The Larsons' tort claim also raises the issue of whether the defendants' failure to properly respond to Angela's complaint violated Nebraska's reporting statute. That law requires all persons "having reasonable cause to believe that a child has been subjected to conditions or circumstances which reasonably would result in abuse or neglect" to "report such incident or cause a report to be made to the proper law enforcement agency...." Neb.Rev.Stat. § 28-711 (Reissue 1989). While the determination of "reasonable cause" certainly qualifies as a discretionary function, the duty to report the suspected abuse to the proper authorities once such reasonable cause has been established is a purely ministerial act, utterly devoid of any discretion or policy judgment. I believe that PLSD officials clearly had reasonable cause as a matter of law to report Angela's abuse as early as Friday, January 27, 1989, and certainly once the background check revealed Szynskie's sordid past. As such, I believe that PLSD's failure to follow the clear mandate of the Nebraska reporting statute despite the existence of "reasonable cause" represents the dereliction of a ministerial duty. At the very least, I would remand this issue to the district court for further consideration of whether or not such reasonable cause existed from January 27, 1989, to January 31st of that year.

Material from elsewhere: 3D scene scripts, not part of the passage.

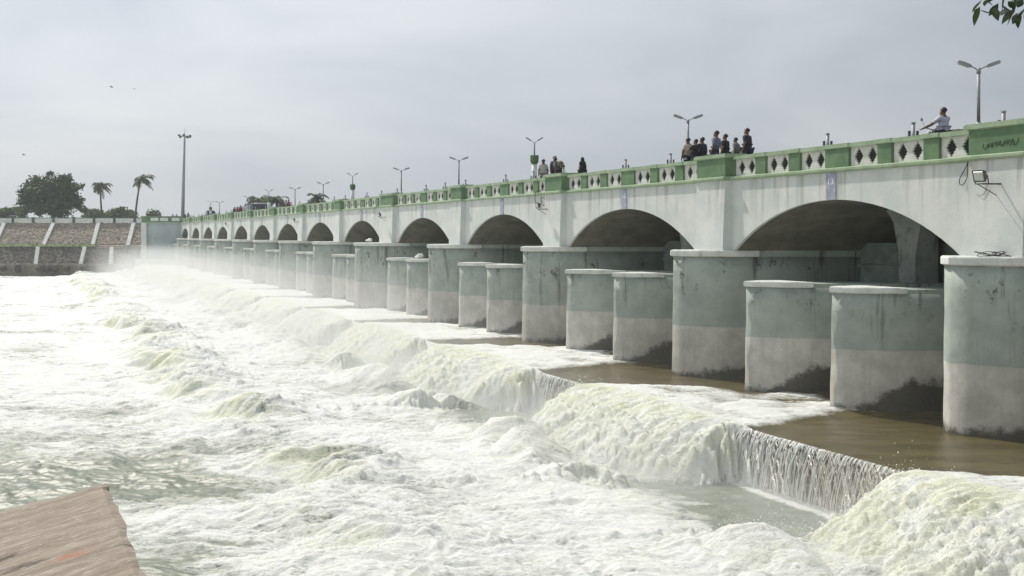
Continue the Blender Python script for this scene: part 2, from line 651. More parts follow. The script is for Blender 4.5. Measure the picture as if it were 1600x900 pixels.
def nose_pier(y0, y1, vc, vback, zb, zt, bat=0.1, n=14, bev=0.0):
    """rounded-nose pier outline, lofted from zb to zt"""
    mb = MB()
    r = (y1 - y0) / 2
    ym = (y0 + y1) / 2
    rings = []
    levels = [zb + (zt - zb) * k / 10 for k in range(11)]
    for z in levels:
        e = bat * (zt - z) / (zt - zb)
        ring = []
        for k, (a, c) in enumerate(nose_pts(r, -vc, n)):
            jit = 0.012 * math.sin(z * 3.1 + k * 1.7 + y0)
            ring.append(P(-a * (1 + e / (-vc)) - jit, ym + c, z))
        ring.append(P(vback, y1, z))
        ring.append(P(vback, y0, z))
        rings.append(ring)
    m = len(rings[0])
    for ring in rings:
        mb.v += ring
    for j in range(len(rings) - 1):
        for k in range(m):
            k2 = (k + 1) % m
            mb.f.append((j * m + k2, j * m + k, (j + 1) * m + k, (j + 1) * m + k2))
    mb.f.append(tuple((len(rings) - 1) * m + k for k in range(m))[::-1])
    return mb


def nose_cap(y0, y1, vc, vback, z0, z1, over, n=14):
    mb = MB()
    r = (y1 - y0) / 2
    ym = (y0 + y1) / 2
    prof = [(over * 0.35, z0), (over, z0 + 0.035), (over, z1 - 0.05), (over * 0.75, z1 - 0.01), (over * 0.3, z1)]
    for d, z in prof:
        for k, (a, c) in enumerate(nose_pts(r + d, -vc + d * 1.4, n)):
            w = 0.012 * math.sin(k * 2.3 + y0 * 5) + 0.008 * math.sin(k * 5.1 + y0)
            mb.v.append(P(-a + w, ym + c, z + w * 0.5))
        mb.v.append(P(vback, y1 + d, z))
        mb.v.append(P(vback, y0 - d, z))
    m = n + 3
    for j in range(len(prof) - 1):
        for k in range(m):
            k2 = (k + 1) % m
            mb.f.append((j * m + k2, j * m + k, (j + 1) * m + k, (j + 1) * m + k2))
    mb.f.append(tuple((len(prof) - 1) * m + k for k in range(m))[::-1])
    mb.f.append(tuple(range(m)))
    return mb


def lowpiers(i):
    """near faces of the two low piers of a bay"""
    a, b = YN[i], YN[i + 1]
    p0 = a + (3.1 if i in WIDE else 2.05)
    L = b - p0
    g = (L - 2 * 1.4) / 3
    return (p0 + g * 0.75, p0 + g * 0.75 + 1.4 + g)


def vault_z(i, Y):
    a = YN[i] + pil_w(i) + 0.45
    b = YN[i + 1]
    yc, h = (a + b) / 2, (b - a) / 2
    rise, zs = 1.9, -0.70
    rr = (h * h + rise * rise) / (2 * rise)
    u = max(-h, min(h, Y - yc))
    return zs + math.sqrt(rr * rr - u * u) - (rr - rise)


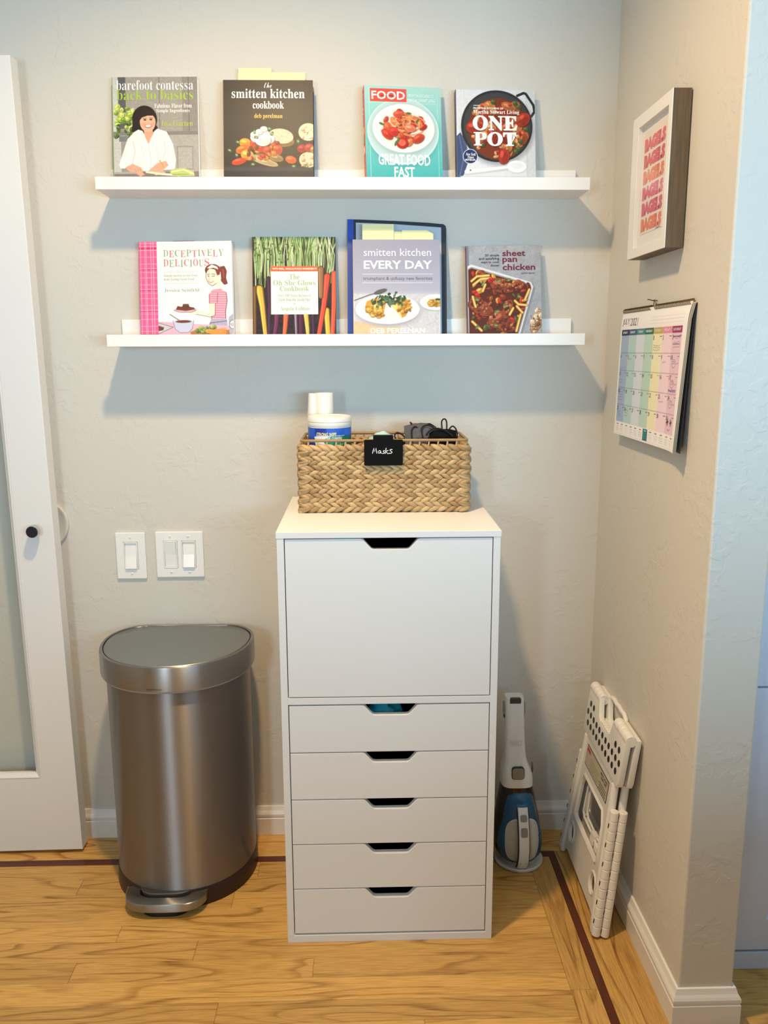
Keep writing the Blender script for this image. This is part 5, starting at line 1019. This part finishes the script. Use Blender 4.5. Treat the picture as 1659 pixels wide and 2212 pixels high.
o = b.build('weekday_lettering', ink((244, 242, 244)), cal); o['kind'] = 'stuff'
b = MB()
for n in range(1, 32):
    i, j = (n+3) % 7, (n+3)//7; x, y = CE(i, j); wd = 5 if n < 10 else 10; put_text(b, tm, str(n), 'sans', x+3, y+3.5, x+3+(wd if n not in (1,) else 3), y+12.5)
o = b.build('date_lettering', ink((62, 60, 72)), cal); o['kind'] = 'stuff'
# page block behind, backing
for k, (dz, m_) in enumerate(((0.0016, M['paper']), (0.0032, M['paper']), (0.0048, M['paper']), (0.0062, mat('grey_backing_board', (70, 72, 80), 0.7)))):
    b = MB(); nu, nv = 14, 10; g = [[(u/1000, -v/1000, float(coff(u, v))*(1 if k < 3 else 0.75)-dz) for u in np.linspace(1, CW+1+k*0.8, nu)] for v in np.linspace(2, CH-1+k*0.4, nv)]
    b.loft(g, cap=False, closed=False); b.loft([[(x, y, z-0.0006) for x, y, z in r_] for r_ in g], cap=False, closed=False); b.build('page' if k < 3 else 'backing_board', m_, cal)
GOLD = mat('brass_wire', (150, 130, 70), 0.3, 1.0)
b = MB()
for i in range(64):
    u = 0.006+i*0.0064
    if abs(u-0.2) < 0.012: continue
    b.tube([(u+0.0012*math.sin(2*PI*q/10)*0, -0.0015+0.0052*math.cos(2*PI*q/10), 0.0065+0.0052*math.sin(2*PI*q/10)) for q in range(10)], 0.0007, 5, True)
o = b.build('spiral_binding', mat('dark_wire', (96, 84, 50), 0.35, 1.0), cal, True); o['kind'] = 'stuff'
b = MB(); b.tube([(0.004, 0.0018, 0.0035), (0.10, 0.0022, 0.0030), (0.185, 0.0022, 0.0030), (0.193, 0.004, 0.0050), (0.197, 0.014, 0.0055), (0.203, 0.014, 0.0055), (0.207, 0.004, 0.0050), (0.215, 0.0026, 0.0030), (0.32, 0.0036, 0.0030), (0.41, 0.0042, 0.0035)], 0.0011, 8); b.build('hanging_wire', GOLD, cal, True)
o = None
t = thing('wall_nail', 'small bent nail in the right wall, holding the calendar wire', 'nail'); t.matrix_world = WALLR(-0.1665-0.2, 1.436+0.0125)
b = MB(); b.tube([(0, 0.0, 0.0), (0.0, 0.0005, 0.012), (-0.004, 0.0025, 0.016), (-0.011, 0.003, 0.017)], 0.0011, 8); b.build('shank', mat('nail_steel', (90, 84, 74), 0.4, 1.0), t, True)
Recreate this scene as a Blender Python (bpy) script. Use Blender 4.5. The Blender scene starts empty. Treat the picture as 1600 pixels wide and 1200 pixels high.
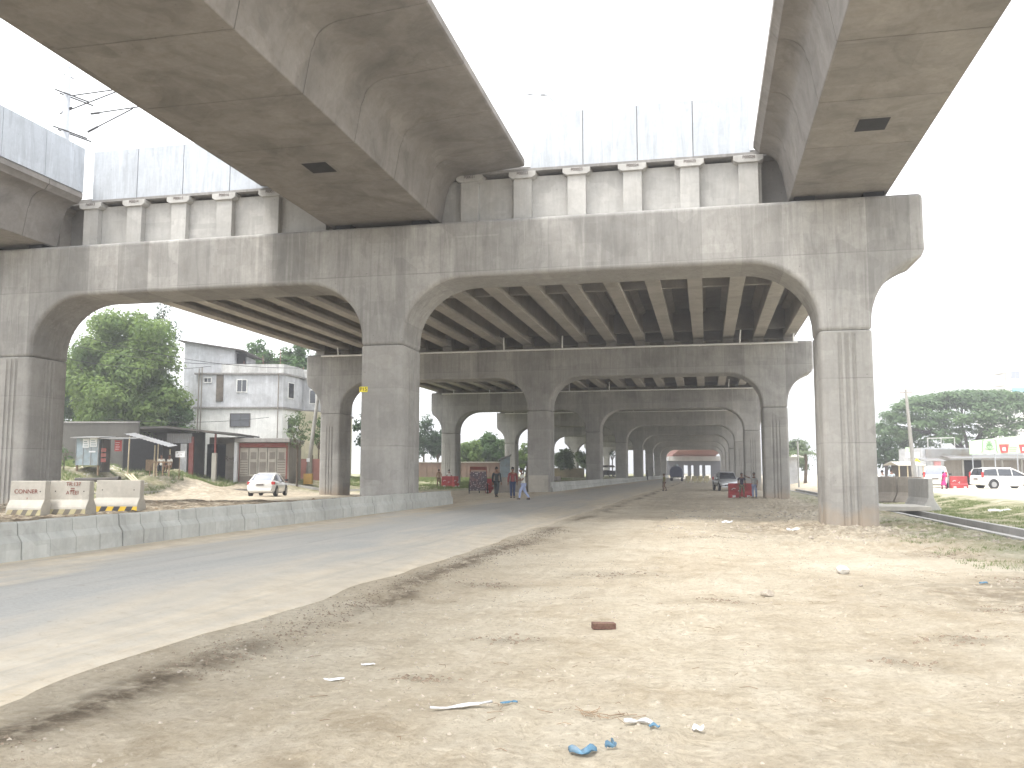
import bpy, bmesh, math, random
import numpy as np
from mathutils import Vector, Matrix
R = math.radians
rnd = random.Random(7)
npr = np.random.RandomState(11)
scene = bpy.context.scene
col = scene.collection

# ------------------------------------------------------------------ camera
EYE = 1.6
PITCH, YAW = R(5.710), R(12.278)
cam = bpy.data.objects.new('camera', bpy.data.cameras.new('camera'))
cam.data.sensor_width = 36; cam.data.lens = 1390/1600*36
cam.data.clip_start = 0.05; cam.data.clip_end = 3000
cam.location = (0, 0, EYE); cam.rotation_euler = (R(90)+PITCH, 0, YAW)
col.objects.link(cam); scene.camera = cam

# ------------------------------------------------------------------ sky, sun, exposure
SUN_EL, SUN_AZ = R(66), R(222)          # azimuth clockwise from +Y
w = bpy.data.worlds.new('World'); scene.world = w; w.use_nodes = True
nt = w.node_tree; nt.nodes.clear()
sky = nt.nodes.new('ShaderNodeTexSky'); sky.sky_type = 'NISHITA'; sky.sun_disc = False
sky.sun_elevation = SUN_EL; sky.sun_rotation = SUN_AZ; sky.dust_density = 4; sky.ozone_density = 1
hs = nt.nodes.new('ShaderNodeHueSaturation'); hs.inputs['Saturation'].default_value = .18
mx = nt.nodes.new('ShaderNodeMixRGB'); mx.inputs[0].default_value = .62; mx.inputs[2].default_value = (10.6, 10.8, 11.0, 1)
bg = nt.nodes.new('ShaderNodeBackground'); bg.inputs[1].default_value = .13
wo = nt.nodes.new('ShaderNodeOutputWorld')
nt.links.new(sky.outputs[0], hs.inputs['Color']); nt.links.new(hs.outputs[0], mx.inputs[1])
nt.links.new(mx.outputs[0], bg.inputs[0]); nt.links.new(bg.outputs[0], wo.inputs[0])
sl = bpy.data.lights.new('sun', 'SUN'); sl.energy = 1.9; sl.angle = R(16); sl.color = (1, .96, .9)
so = bpy.data.objects.new('sun', sl); col.objects.link(so)
so.rotation_euler = (R(90)-SUN_EL, 0, math.pi-SUN_AZ)
scene.view_settings.view_transform = 'Standard'; scene.view_settings.look = 'None'
scene.view_settings.exposure = 1.34; scene.view_settings.gamma = 1
scene.cycles.max_bounces = 8; scene.cycles.diffuse_bounces = 5

# ------------------------------------------------------------------ helpers
def P(x, y, D):
    "point that lies D metres along the camera axis at a place of the photograph"
    cx, cy, f = 800., 600., 1390.
    F = Vector((-math.sin(YAW)*math.cos(PITCH), math.cos(YAW)*math.cos(PITCH), math.sin(PITCH)))
    Rr = Vector((math.cos(YAW), math.sin(YAW), 0)); U = Rr.cross(F)
    return Vector((0, 0, EYE)) + (F + Rr*((x-cx)/f) - U*((y-cy)/f))*D
def G(x, y, z=0.):
    a = P(x, y, 1.) - Vector((0, 0, EYE)); t = (z-EYE)/a.z
    return Vector((0, 0, EYE)) + a*t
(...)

1. The Honorable Lyle E. Strom, then Chief Judge of the United States District Court for the District of Nebraska.
2. About three weeks later, the state charged Szynskie with sexual abuse. Ultimately, a jury convicted him, and he was sentenced to jail for the crime.
3. A motion for judgment as a matter of law now encompasses all motions labeled as motions for judgment notwithstanding the verdict or motions for a directed verdict. Fed.R.Civ.P. 50 (subdiv. (a), cmt. to 1993 amend.). Consequently, we will apply cases discussing the standard of review for a motion notwithstanding the verdict interchangeably with cases discussing motions for judgment as a matter of law. McKnight, 36 F.3d at 1400 n. 1.
4. 42 U.S.C. § 1983 provides in relevant part: Every person who, under color of any statute, ordinance, regulation, custom, or usage, of any State ... subjects, or causes to be subjected, any citizen of the United States ... to the deprivation of any rights, privileges, or immunities secured by the Constitution and laws, shall be liable to the party injured in an action at law, suit in equity, or other proper proceeding for redress.
5. The Larsons actually learned about Szynskie's prior arrest at about the same time that the school officials learned of it from the Chief of Police.
6. According to the intracorporate conspiracy doctrine, a corporation cannot conspire with itself through its agents when the acts of the agents are within the scope of their employment. Runs After v. United States, 766 F.2d 347, 354 (8th Cir.1985). The intracorporate conspiracy doctrine is equally applicable to governmental entities such as school districts. Id.
7. REPORTING OF SUSPECTED ABUSE/NEGLECT OF STUDENTS (5015) The District recognizes its responsibility in helping prevent abuse. The District and its employees will follow applicable state laws in the reporting of suspected cases of abuse or neglect. The superintendent is responsible for formulating a procedure to be followed by District employees to be followed in suspected cases of child abuse or neglect.
1. REPORTING OF SUSPECTED ABUSE/NEGLECT OF STUDENTS (5015) The District recognizes its responsibility in helping prevent abuse. The District and its employees will follow applicable state laws in the reporting of suspected cases of abuse or neglect. The superintendent is responsible for formulating a procedure to be followed by District employees to be followed in suspected cases of child abuse or neglect.